Plaintiffs fail to even attempt to explain how the alleged acts violate clearly established law under any method. (See generally Resp.); see also Perez, 809 F.3d at 1222. Plaintiffs' Response is completely devoid of citations to authority regarding whether conduct in materially similar cases violated clearly established law. (See generally Resp.). True, if there is no case law directly on point, “broader, clearly established principle[s]” may control. Terrell v. Smith, 668 F.3d 1244, 1255 (11th Cir. 2012) (alteration added; quotation marks and citation omitted). But “the principle must be established with ‘obvious clarity' by the case law so that ‘every objectively reasonable government official facing the circumstances would know that the official's conduct did violate federal law when the official acted.'” Id. at 1256 (quotation marks and citation omitted). Such an obvious principle is not identified in Plaintiffs' Response; nor is it alleged in the Amended Complaint. (See generally Resp.; Am. Compl.).
Plaintiffs' relevant claims here are brought under the “broad command” of the Fourteenth Amendment, which “operate[s] at too high a level of generality” to provide the individual Defendants with fair warning that their conduct was unlawful. Griffin Indus., Inc. v. Irvin, 496 F.3d 1189, 1209 (11th Cir. 2007) (citation omitted)). Plaintiffs make no attempt to argue the Amendment's “general principle[s]” are “specific enough to give the [Defendants] notice of the clearly established right[s].” Mercado v. City of Orlando, 407 F.3d 1152, 1159 (11th Cir. 2005) (alterations added).
Plaintiffs leave the Court without any analysis or explanation why the allegedly violated clearly established rights were apparent enough to put Defendants on notice that their behavior ran afoul of federal laws. (See generally Am. Compl.; Resp.). The fact that actions are morally reprehensible cannot, without more, establish a rebuttal to a qualified immunity defense. Because Defendants meet their initial burden of demonstrating the individual Defendants - with the exceptions of Carcioppolo and Chappell - acted in the scope of their discretionary duties, the Court is in no position to deny those five individual Defendants' qualified immunity defense to Counts III and IV.
IV. CONCLUSION
For the foregoing reasons, it is ORDERED AND ADJUDGED that Defendants' Motion to Dismiss [ECF No. 40] is GRANTED in part as to Counts III and IV against Defendants, Cato, Burchfield, Hinson, Butz, and Bernier only; and DENIED in part, without prejudice, as to all other Counts and Defendants.
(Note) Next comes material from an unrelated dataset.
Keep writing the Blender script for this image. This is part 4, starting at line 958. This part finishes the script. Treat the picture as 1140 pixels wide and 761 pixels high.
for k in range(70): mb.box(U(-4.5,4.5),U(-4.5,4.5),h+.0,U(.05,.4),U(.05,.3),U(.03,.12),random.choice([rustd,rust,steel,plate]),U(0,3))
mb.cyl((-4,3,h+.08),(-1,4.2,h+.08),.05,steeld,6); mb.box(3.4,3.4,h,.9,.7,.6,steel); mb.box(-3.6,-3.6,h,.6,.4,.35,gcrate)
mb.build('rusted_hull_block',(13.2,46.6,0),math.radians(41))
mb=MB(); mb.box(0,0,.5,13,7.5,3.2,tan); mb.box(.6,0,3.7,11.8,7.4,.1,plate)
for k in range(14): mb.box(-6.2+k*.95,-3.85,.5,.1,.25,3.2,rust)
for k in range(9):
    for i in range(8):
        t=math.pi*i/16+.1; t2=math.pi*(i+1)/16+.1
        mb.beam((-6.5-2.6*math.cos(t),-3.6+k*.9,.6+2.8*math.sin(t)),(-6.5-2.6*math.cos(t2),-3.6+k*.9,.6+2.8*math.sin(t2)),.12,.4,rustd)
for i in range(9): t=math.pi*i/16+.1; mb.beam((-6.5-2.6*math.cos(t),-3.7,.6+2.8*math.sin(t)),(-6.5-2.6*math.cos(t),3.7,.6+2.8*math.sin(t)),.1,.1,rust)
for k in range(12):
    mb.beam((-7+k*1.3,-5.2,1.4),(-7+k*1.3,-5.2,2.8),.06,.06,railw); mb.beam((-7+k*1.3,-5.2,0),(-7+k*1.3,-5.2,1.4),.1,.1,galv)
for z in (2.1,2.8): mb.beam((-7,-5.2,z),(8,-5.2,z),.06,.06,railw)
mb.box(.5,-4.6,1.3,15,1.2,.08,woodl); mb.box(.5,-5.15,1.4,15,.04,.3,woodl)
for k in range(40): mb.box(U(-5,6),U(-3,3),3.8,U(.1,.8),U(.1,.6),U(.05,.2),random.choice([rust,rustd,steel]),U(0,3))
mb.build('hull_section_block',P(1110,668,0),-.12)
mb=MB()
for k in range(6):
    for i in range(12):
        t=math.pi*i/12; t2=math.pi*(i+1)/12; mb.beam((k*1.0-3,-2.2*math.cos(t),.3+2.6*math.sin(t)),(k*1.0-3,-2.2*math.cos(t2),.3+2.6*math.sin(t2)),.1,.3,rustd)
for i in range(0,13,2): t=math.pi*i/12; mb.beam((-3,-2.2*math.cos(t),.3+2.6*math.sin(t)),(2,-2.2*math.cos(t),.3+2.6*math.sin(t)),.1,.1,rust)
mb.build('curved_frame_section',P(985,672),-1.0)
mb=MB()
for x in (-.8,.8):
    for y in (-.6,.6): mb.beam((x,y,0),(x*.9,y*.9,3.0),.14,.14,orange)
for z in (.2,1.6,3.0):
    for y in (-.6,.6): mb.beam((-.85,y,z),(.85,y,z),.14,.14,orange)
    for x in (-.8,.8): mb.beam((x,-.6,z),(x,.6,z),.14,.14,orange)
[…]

The case is STAYED pending a decision on the earlier-filed motion to dismiss in Tucker v. The School District of Lee County, 24-00142 (M.D. Fla. 2024). Upon resolution of that motion, the parties shall confer to address which claims, defenses, and parties remain in this action. After conferral, and no longer than twenty-one (21) days after the resolution of the Tucker motion to dismiss, the parties may file a motion to reopen the case, accompanied by a joint scheduling report. Defendants may refile their motion to dismiss within fourteen (14) days of the case being reopened.